Dados da plataforma Amazônia Minada, que monitora requerimentos de mineração em terras indígenas e unidades de conservação integral da Amazônia, registraram, até ontem, 3.562 pedidos ilegais. Segundo o levantamento, a área requerida é equivalente ao tamanho da Inglaterra. E as terras dos Yanomamis são as mais cobiçadas pelos garimpeiros. Só em 2022, o sistema detectou 21 requerimentos minerários em terras indígenas e 14 em Unidades de Conservação de proteção integral na Amazônia. A área equivale a 206.115 campos de futebol. Sobre minério ilegal, existem 1.233 pedidos para exploração em 49 UCs de proteção integral da Amazônia. A lei 9.985/00 proíbe qualquer tipo de atividade mineradora nessas áreas. Os dados são extraídos da ANM e, via de regra, o órgão não autoriza formalmente esses pedidos, mas eles ficam registrados no banco de dados.
Novos caminhos
Dalce Ricas, superintendente da Associação Mineira de Defesa do Ambiente (AMDA), afirma que se trata de uma segunda invasão às terras indígenas. “O mundo está indignado com a invasão da Rússia na Ucrânia, com toda razão, e estamos aqui assistindo a mais um forte capítulo de invasão dos territórios indígenas”, observa.

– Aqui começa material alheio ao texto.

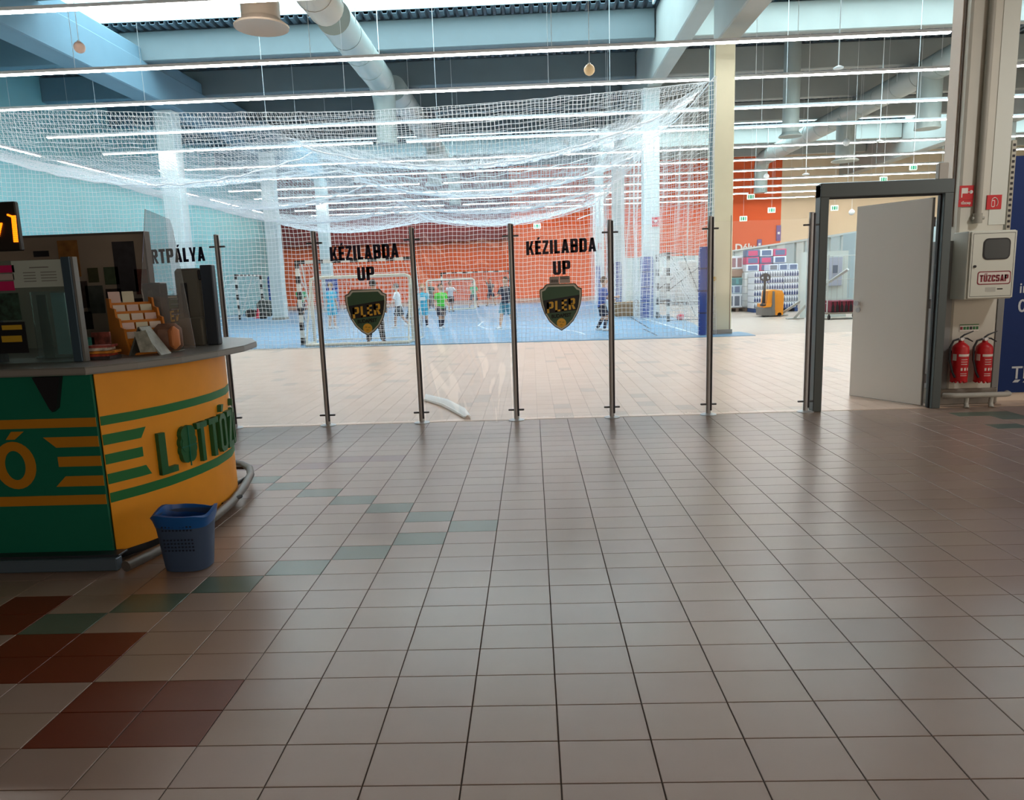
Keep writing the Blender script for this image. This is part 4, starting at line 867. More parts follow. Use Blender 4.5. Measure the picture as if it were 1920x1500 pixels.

De acordo com ela, haverá danos ambientais que serão causados à floresta, à fauna, à flora e aos rios. “Nós nunca aproveitamos a oportunidade para repensar as coisas, porque essa seria uma oportunidade de pensar na dependência de potássio, até nesse modelo de agricultura que nós adotamos, que é à base de fertilizantes. Será que não teriam outros caminhos?”, questionou.
Segundo a Articulação dos Povos Indígenas do Brasil (Apib), o potássio na Amazônia se encontra em condições de difícil extração. “Mesmo que aprovada (a proposta), a viabilidade desse empreendimento teria altos custos logísticos e operacionais e seu custo poderia ser ainda maior do que sua importação. Se a proposta fosse aprovada agora, levaria anos até a exploração das jazidas. Além de tudo, poderia aumentar mais ainda os conflitos territoriais”, sustenta a entidade.